#1 A few things have changed: first and most impactful. Mille Lacs has gone through an entire system change. The productivity changed first from the septic tanks being cleaned up which where basically fertilizing the lake with Nitrogen. Then zebra mussels finished filtering that lake to gin clear, add spiny water flea and higher water temps and you’ve have reduced YOY recruitment capacity no matter what management does. That lake would never support the large harvests of the 80’s and 90’s Also look into the 1988 year class, that unusual boom yc drove that fishery for a decade. Other large MN lakes have not experienced these changes to the same degree. They just havn’t, Mille Lacs gets urine warm, and I’ve never seen zebra mussel densities like this, it’s bananas.
Second there is a large tribal fishery on Mille Lacs, the tribes are rightfully exercising their treaty rights. That 60,000 pounds needs to be considered. If the state had say a two fish limit and took 250,000 pounds + the tribes 60,000 pounds that is not sustainable. Lastly I’d like to point out that the state hasn’t even come close to their quota in the last two years. Both years the regs could have been more relaxed. That has nothing to do with the tribes. Figure out a better creel system and regulation scheme. I’d like to see mandatory reporting by guides and launches. Track the angler harvest closer and adjust regulations accordingly.
#2 We do population estimates two ways, one is a model that incorporates age class structure, gill-net assesment data, electroshocking juvenile assesment data, catchability, body condition, and probably a number of other things. We also do a huge mark recapture tagging study every five years to “proof” the model with more hands on real world data. I don’t know how other lakes do it.
#3 Yeah it’s right around 500,000 fish. It includes some pretty small males if that is what is throwing you off. There’s probably another 300,000 immature fish 13 – 15″.
#4 Not sure what you mean
#5 in my opinion in Mille Lacs its YOY survival since that seems to be the bottleneck. Of course they are connected at least to some degree, and really connected if the spawning biomass get low. Not everyone would agree with me on that.

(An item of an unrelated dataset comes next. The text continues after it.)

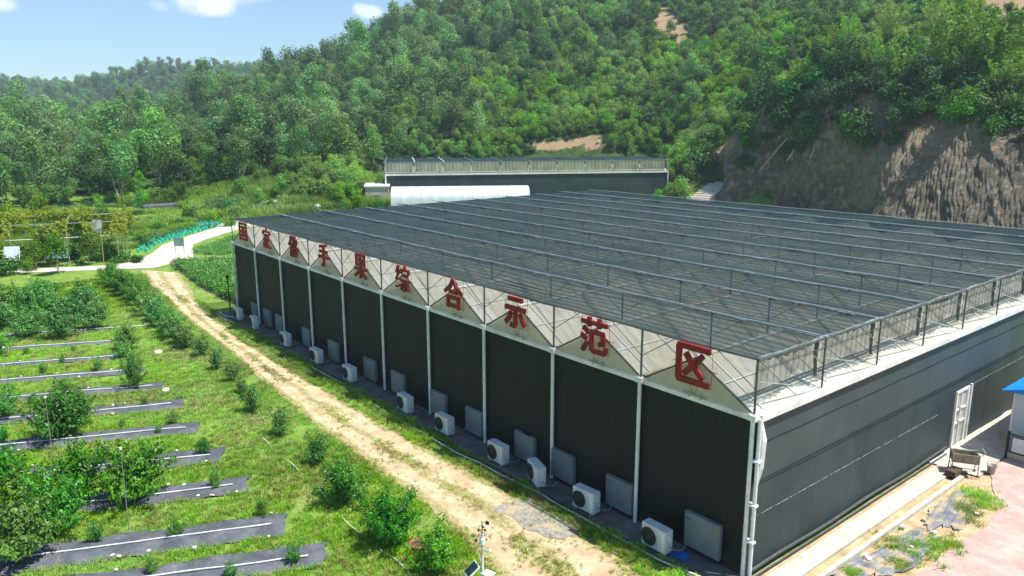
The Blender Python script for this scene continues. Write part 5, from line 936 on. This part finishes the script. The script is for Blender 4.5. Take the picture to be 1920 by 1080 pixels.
MB().lathe([(0, 0), (.17, 0), (.25, .2), (.285, .2), (.29, .27), (.25, .27), (.235, .2), (0, .2)], n=26).build('bowl', 'terracotta', t, True); MB().lathe([(0, .235), (.12, .225), (.238, .205)], n=18).build('soil', 'soil_dark', t, True)
# weather station
ws = thing('weather_station', 'white weather station pole with a tilted solar panel beside the dirt track', 'weather station', (36.25, -6.4, 0), .25)
MB().path([(0, 0, 0), (0, 0, 2.05)], .033, 10).build('pole', 'white_pipe', ws)
MB().box((.06, -.12, .55), (.34, .10, .98), .012).box((.045, -.14, .98), (.36, .12, 1.0)).build('control_box', 'ac_white', ws); MB().box((.13, -.135, .66), (.27, -.121, .86)).build('display', 'fan_dark', ws)
sp_ = MB().box((-.3, -.21, -.015), (.3, .21, .015)).build('solar_panel', 'white_alu', ws); sp_.location = (-.24, -.16, 1.02); sp_.rotation_euler = (R(38), R(-14), R(-38))
sc_ = MB()
for a in range(2): sc_.box((-.275+a*.278, -.185, .0155), (-.275+a*.278+.272, .185, .019))
sc_.build('solar_cell', 'solar_cell', sp_)
MB().path([(0, 0, 1.0), (-.12, -.08, 1.0)], .018, 5).path([(-.02, 0, 1.62), (.24, .0, 1.66)], .012, 5).path([(.02, 0, 1.72), (-.2, .0, 1.78)], .012, 5).build('arm', 'white_pipe', ws)
mb = MB()
for q_ in range(5): mb.lathe([(.03, 1.78+q_*.035), (.075, 1.785+q_*.035), (.075, 1.80+q_*.035), (.03, 1.805+q_*.035)], n=14)
mb.build('radiation_shield', 'white_alu', ws, True)
mb = MB().path([(0, 0, 2.0), (0, 0, 2.42)], .012, 6)
for q_ in range(3):
    a = q_*2.09; c_ = (.1*math.cos(a), .1*math.sin(a), 2.2); mb.path([(0, 0, 2.2), c_], .006, 4).lathe([(.0, -.03), (.03, -.015), (.035, .015), (0, .03)], c_, 8)
mb.path([(.11*math.cos(a), 0, 2.2+.11*math.sin(a)) for a in np.linspace(0, 6.283, 17)], .007, 4).path([(0, 0, 2.4), (.13, .04, 2.42)], .008, 4).box((.1, .02, 2.37), (.2, .05, 2.46)).build('anemometer', 'black_iron', ws)
MB().lathe([(0, 0), (.03, 0), (.035, .07), (0, .08)], (-.2, 0, 1.76), 10).build('sensor', 'black_iron', ws, True); MB().lathe([(0, 0), (.045, 0), (.05, .05), (0, .06)], (.25, 0, 1.64), 10).build('rain_gauge', 'white_alu', ws, True)
# ------------------------------------------------------------------ beds left of the greenhouse
def in_poly(P, poly):
    x, y = P[:, 0], P[:, 1]; r = np.zeros(len(P), bool); n = len(poly)
    for i in range(n):
        (x1, y1), (x2, y2) = poly[i], poly[(i+1) % n]; c = (y1 > y) != (y2 > y); r ^= c & (x < (x2-x1)*(y-y1)/((y2-y1) or 1e-9)+x1)
    return r
def bedmesh(seed):
    rn = np.random.default_rng(seed); P = rn.normal(size=(170, 3))*[.26, .26, .17]+[0, 0, .38]; P[:, 2] = np.abs(P[:, 2]); Nn = rn.normal(size=(170, 3))*.6+P*[1, 1, 0]+[0, 0, .7]
    return quad_cloud('bed_clump', P, Nn, .17*(.6+.7*rn.random(170)), np.clip(rn.normal(.5, .25, 170), 0, 1), 'leaf_bed', .5, seed)
BM_ = [bedmesh(i+20) for i in range(4)]
def bed(name, poly, sp, sc, label):
    p = np.array(poly); gxx, gyy = np.meshgrid(np.arange(p[:, 0].min(), p[:, 0].max(), sp), np.arange(p[:, 1].min(), p[:, 1].max(), sp)); Q = np.stack([gxx.ravel(), gyy.ravel()], -1)+rng.normal(size=(gxx.size, 2))*sp*.22
    Q = Q[in_poly(Q, poly)]; Q = Q[rng.random(len(Q)) > .05]
    z = zfun(Q[:, 0], Q[:, 1]); scatter(name, label, 'planted bed', np.c_[Q, z-.05], rng.uniform(0, 6.28, len(Q)), sc*rng.uniform(.7, 1.25, len(Q)), rng.integers(0, 4, len(Q)), BM_)
    return Q
bed('leafy_bed', [(-21.2, 1.7), (-10, .9), (-2.0, .95), (-1.0, 1.2), (-1.2, 9), (-13, 9), (-18.2, 5.9)], .42, 1.15, 'dense bright green bed between the dirt track and the greenhouse end')
bed('leafy_bed', [(-27.2, 4.9), (-31.2, 8.4), (-37.0, 14.2), (-43.4, 20.6), (-38, 23), (-24, 18), (-23.6, 9), (-24.6, 6)], .55, .8, 'sparser green bed between the concrete ramp and the branch path')
# edging of dark soil along the first bed
tag(ribbon('soil_edge', [(-21.6, 1.5), (-10, .45), (-1.6, .5)], [(-21.2, 2.1), (-10, 1.3), (-1.2, 1.4)], 70, 5, .03, 'soil_dark', .12, None, 5), kind='structure')
# turquoise pots in rows beside the ramp
pm = MB(); pm.lathe([(0, 0), (.17, 0), (.22, .34), (.235, .36), (.2, .36), (.17, .28), (0, .28)], n=10); nf = len(pm.f); pm.cur = 1
rn = np.random.default_rng(5)
for q_ in range(9):
    c_ = np.array([rn.normal()*.11, rn.normal()*.11, .42+abs(rn.normal())*.16]); d_ = rn.normal(size=3); d_ /= np.linalg.norm(d_); e_ = np.cross(d_, [0, 0, 1]); e_ /= np.linalg.norm(e_)+1e-6; pm.add([c_-d_*.11, c_+e_*.05, c_+d_*.11, c_-e_*.05], [(0, 1, 2, 3)])
simple('pot_leaf', (.03, .08, .02), .7); pme = pm.mesh('pot', ['turquoise', 'pot_leaf'])
ctr = [(-30.4, 3.9), (-33.8, 5.4), (-40, 10.6), (-48, 18.6), (-57, 28)]
for r_ in range(5):
    Pq = lerp_poly(ctr, 40); dq = np.gradient(Pq, axis=0); dq /= np.linalg.norm(dq, axis=1)[:, None]; nq = np.stack([-dq[:, 1], dq[:, 0]], -1)
    for k_ in range(36):
        if r_ > 1 and k_ < 2+r_: continue
        q = Pq[k_]+nq[k_]*(2.3+.8*r_)+rng.normal(size=2)*.08
        o = link('pot', pme); o.location = (*q, float(zfun(q[:1], q[1:])[0])); o.rotation_euler = (0, 0, random.uniform(0, 6)); s_ = random.uniform(.8, 1.0); o.scale = (s_, s_, s_); tag(o, 'turquoise plant pot in the rows along the concrete ramp', 'plant pot', 'turquoise pots along the concrete ramp')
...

#6 It’s my understanding that netting was illegal before the court case? Of course it was happening, but under the table. Now we celebrate exercising treaty rights. A seat at the management table is important to the tribes especially on a lake that a significant portion is adjacent to the Mille Lacs Reservation. The history of the 1837 and 1854 Treaties and their importance to the Ojibwe people should not be understated. Remember they gave up 5+ million acres, but retained the right to hunt, fish, and gather, and to manage those activities for themselves. I am grateful to be a part of it. I run an elder ride program and a youth harvest in the fall. It’s the most important thing I do professionally.